You get to visit a lot of locations from not only the movies, but the books and wider universe as well. As I mentioned, I’m a full blown LoTR nerd so I have a frame of reference, but it was nice to see such attention paid to the mythical history and geography Tolkien created. Meeting up with the more well known characters was a nice touch, despite the fact that the proper voice actors weren’t involved. This shouldn’t be a surprise, but it is noticeable. Still, I’m happy to report that the cast does a decent job of capturing the tone of the series despite some overly stilted dialogue. But for me the bigger joy was meeting new (or briefly mentioned) additions to the cast. Beleram, one of the giant Eagles of Middle Earth, will aid your party after you save him early on, acting as a sort of feathery guided missile you can sick on foes. Even crazy, old Radagast the Brown (who provides some much needed comic relief, although he doesn't mean to) makes an appearance. Agandaur is suitably menacing as the Dark Lord’s disciple, and there is a big surprise towards the end that I won’t spoil, but made me giddy with nerdish glee (especially with the eventual release of The Hobbit movie).

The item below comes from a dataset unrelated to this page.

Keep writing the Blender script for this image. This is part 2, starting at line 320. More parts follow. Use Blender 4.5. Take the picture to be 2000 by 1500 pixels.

However, what is disappointing is that you never really feel like you’re having an effect on the story, or the universe as a whole. Your cast of playable characters don’t have a whole lot of personality, made no easier to stomach by the overly effusive dialogue they spout, albeit in true LoTR fashion. You have the option to ask questions and interact with NPC’s, but the conversation trees don't actually have any importance to the outcome beyond picking up a few side missions. It's all purely for backstory, which is awesome in it’s own right, but giving me the illusion of choice doesn’t actually mean I was having an impact on the proceedings. The entire time I couldn’t escape the feeling that I was just tagging along.

And that, in a nutshell, sums up how I felt about War in the North: like I was simply along for the ride. The story, while engaging to someone who knows more about LoTR than just the Peter Jackson movies, is pretty bland and doesn’t hold the sense of wonder and awe you get from either the books or the movies. Given such a foundation, you’d think they could do better. When it works (and when you have friends to play with), the game is a perfectly average hack-and-slash RPG. However, the laundry list of aforementioned issues not only hold the game back, but inhibit it to the point that it’s not fun. And if it’s not fun, then what’s the point? The phrase “squandered potential” comes to mind. It’s almost as if there was some malevolent force mocking us... I don’t know, perhaps it's Sauron. Instead we are, yet again, left to lament what could have been.